Mr Samuel Larbi Agyarko, the Zonal Coordinator for the Gulf of Guinea Northern Regions Social Cohesion (SOCO) project for the Upper East and North East Regions, says all 582 infrastructural projects under the 2023 cycle sub-projects will be completed in May 2024.
He said management of the project in its routine visits to project sites across the zone observed that all the 582 projects were within the time frame.
“We hope that by May, all the 582 projects for the entire project for 2023 will be completed”.
Mr Agyarko disclosed this in an interview with the Ghana News Agency at a quarterly zonal meeting of the project in Bolgatanga, the Upper East Regional capital.
The meeting, attended by Dr Hafiz Bin-Salih, the Upper East Regional Minister and the Minister for the North East Region, Mr Yidana Zakaria, brought together Municipal and District Chief Executives and their Coordinating Directors from across the two Regions.
It offered management of the SOCO project the opportunity to update them on the various construction stages of the projects in their respective areas.
The SOCO project, launched in Bolgatanga in November 2020 by the Vice President, Alhaji Dr Mahamudu Bawumia, is a multi-country US$450 million credit facility from the World Bank implemented in Ghana, Cote d’ Ivoire, Togo and Benin.
The Government of Ghana was allocated US$150 million out of the total amount for projects in 48 Districts across the Upper East Region, Northern, Savannah, North East, Upper West and Oti Regions.
The project is aimed at providing support to the Northern parts of the Gulf of Guinea countries, which suffer instabilities owing to food insecurity, climate change, conflict and violence.
Mr Agyarko said the Upper East Region benefitted from 211 projects and the North East Region had 54 projects, adding that “For Upper East, 27 projects are completed.

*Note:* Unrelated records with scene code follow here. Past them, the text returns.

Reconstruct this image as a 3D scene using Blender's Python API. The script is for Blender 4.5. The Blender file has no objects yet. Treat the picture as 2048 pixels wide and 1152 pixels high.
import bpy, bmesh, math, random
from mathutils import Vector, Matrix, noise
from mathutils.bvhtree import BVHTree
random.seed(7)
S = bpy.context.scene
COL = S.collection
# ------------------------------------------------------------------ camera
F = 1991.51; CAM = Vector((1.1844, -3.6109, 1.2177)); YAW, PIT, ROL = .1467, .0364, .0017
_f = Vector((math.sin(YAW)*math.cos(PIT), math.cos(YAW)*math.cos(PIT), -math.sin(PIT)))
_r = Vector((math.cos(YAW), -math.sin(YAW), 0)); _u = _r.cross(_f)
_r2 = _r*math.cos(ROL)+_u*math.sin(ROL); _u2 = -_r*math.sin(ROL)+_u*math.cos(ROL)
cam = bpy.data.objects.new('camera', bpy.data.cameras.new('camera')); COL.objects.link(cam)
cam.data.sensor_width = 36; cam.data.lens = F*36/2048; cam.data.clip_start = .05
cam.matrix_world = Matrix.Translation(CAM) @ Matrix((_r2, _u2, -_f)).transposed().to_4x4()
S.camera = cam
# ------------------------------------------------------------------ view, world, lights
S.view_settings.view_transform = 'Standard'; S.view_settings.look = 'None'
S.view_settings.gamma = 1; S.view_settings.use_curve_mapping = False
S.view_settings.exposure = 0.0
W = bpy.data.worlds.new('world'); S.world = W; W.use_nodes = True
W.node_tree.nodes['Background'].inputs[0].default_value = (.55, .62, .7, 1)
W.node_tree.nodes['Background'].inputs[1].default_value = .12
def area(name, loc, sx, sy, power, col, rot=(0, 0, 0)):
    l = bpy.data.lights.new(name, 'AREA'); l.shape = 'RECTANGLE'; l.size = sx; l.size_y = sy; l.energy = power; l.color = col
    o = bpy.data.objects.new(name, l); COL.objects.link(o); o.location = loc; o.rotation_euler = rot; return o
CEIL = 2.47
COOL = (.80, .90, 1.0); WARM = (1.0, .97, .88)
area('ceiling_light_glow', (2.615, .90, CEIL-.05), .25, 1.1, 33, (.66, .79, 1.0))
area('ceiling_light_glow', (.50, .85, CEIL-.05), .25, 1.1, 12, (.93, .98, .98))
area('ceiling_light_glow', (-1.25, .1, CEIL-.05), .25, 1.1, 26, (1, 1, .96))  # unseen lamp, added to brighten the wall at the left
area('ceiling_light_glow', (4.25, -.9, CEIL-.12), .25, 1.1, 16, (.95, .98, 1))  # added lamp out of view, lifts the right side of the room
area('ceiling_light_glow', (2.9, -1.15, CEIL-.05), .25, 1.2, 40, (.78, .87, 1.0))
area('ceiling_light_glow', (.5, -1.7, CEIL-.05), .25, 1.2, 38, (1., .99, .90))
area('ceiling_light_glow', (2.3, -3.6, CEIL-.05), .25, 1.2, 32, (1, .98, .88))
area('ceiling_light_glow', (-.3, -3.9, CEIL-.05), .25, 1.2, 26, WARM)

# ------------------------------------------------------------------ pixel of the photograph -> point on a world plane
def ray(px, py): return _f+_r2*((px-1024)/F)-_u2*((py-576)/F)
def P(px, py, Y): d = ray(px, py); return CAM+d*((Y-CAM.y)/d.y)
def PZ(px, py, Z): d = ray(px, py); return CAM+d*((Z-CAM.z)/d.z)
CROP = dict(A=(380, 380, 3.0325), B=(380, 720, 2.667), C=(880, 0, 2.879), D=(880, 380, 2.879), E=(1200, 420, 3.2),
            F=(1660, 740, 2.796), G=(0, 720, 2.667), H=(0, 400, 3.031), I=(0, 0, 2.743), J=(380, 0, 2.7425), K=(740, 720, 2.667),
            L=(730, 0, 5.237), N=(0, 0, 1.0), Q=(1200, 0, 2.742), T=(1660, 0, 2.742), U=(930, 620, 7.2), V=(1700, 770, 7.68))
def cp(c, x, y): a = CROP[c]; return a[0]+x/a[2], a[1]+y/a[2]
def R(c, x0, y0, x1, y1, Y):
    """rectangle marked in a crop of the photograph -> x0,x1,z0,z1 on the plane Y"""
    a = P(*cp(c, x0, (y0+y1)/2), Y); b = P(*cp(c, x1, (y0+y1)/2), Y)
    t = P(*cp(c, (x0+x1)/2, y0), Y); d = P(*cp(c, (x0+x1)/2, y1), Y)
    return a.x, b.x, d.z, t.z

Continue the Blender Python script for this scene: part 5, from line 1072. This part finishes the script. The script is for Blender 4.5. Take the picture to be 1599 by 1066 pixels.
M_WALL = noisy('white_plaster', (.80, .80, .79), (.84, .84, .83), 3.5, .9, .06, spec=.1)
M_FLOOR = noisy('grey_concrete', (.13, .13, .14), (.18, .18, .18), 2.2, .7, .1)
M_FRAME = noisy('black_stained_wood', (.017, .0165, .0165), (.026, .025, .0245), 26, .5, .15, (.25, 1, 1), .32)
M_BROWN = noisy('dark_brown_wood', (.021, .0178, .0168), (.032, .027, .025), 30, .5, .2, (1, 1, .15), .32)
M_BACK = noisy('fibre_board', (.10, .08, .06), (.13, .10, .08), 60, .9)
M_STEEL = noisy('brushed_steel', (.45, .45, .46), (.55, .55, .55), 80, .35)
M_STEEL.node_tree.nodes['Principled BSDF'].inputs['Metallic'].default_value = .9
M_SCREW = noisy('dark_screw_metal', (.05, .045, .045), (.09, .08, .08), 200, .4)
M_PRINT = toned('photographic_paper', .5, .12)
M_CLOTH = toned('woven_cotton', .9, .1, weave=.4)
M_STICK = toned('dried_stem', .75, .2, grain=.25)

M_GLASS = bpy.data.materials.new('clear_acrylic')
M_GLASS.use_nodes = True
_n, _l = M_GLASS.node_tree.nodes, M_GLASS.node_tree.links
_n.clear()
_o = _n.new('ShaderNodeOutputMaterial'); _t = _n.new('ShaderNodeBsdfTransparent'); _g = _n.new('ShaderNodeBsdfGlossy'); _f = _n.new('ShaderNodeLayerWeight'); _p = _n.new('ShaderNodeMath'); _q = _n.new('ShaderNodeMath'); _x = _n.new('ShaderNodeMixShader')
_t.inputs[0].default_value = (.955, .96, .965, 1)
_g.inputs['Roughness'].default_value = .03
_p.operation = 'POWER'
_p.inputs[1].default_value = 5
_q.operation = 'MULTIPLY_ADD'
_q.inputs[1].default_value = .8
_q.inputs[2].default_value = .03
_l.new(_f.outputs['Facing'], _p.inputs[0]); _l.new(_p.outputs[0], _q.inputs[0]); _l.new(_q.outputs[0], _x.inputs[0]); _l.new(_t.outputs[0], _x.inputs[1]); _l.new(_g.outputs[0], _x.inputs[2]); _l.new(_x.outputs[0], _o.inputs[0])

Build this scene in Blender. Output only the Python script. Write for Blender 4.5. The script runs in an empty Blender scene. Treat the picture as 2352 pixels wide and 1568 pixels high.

We have handed some over, especially the rehabilitation of the schools, and they are in use.
“For North East, 10 projects are completed. Mostly, school blocks, and we are also in the process of handing them over for use,” he said.
Mr Agyarko said other projects, including Community-based Health Planning and Services (CHPS) compounds, would be commissioned in May and handed over for use.
He mentioned delay in the execution of some of the projects in some Districts as a challenge management faced in the project implementation, and attributed the delay to the selection of unskilled labour.
“Some of them said the rate of GH¢50.00 per day was inadequate for them, and that accounted for delay in selection, and caused the delay in the implementation,” he explained.
The Zonal Coordinator said the issue was addressed and works on the various projects were in progress, and indicated that in the 2024 cycle sub-projects, management envisaged to execute 418 sub-projects within the North East and Upper East Regions.
He said they were expected to start the 2024 projects across the Zone in June with an allocated amount of US$72 million.
Dr Bin-Salih, the Regional Minister, in his address, expressed the hope that the SOCO project would improve the living conditions of residents in the beneficiary Municipalities and Districts.
“Let all of us put our acts together to ensure that the projects are well implemented. The first phase is at its end, and we are just about rolling out the phase two of the SOCO project. It is my expectation that we will bring phase one to a successful closure, so that we can proceed to launch the phase two,” he said.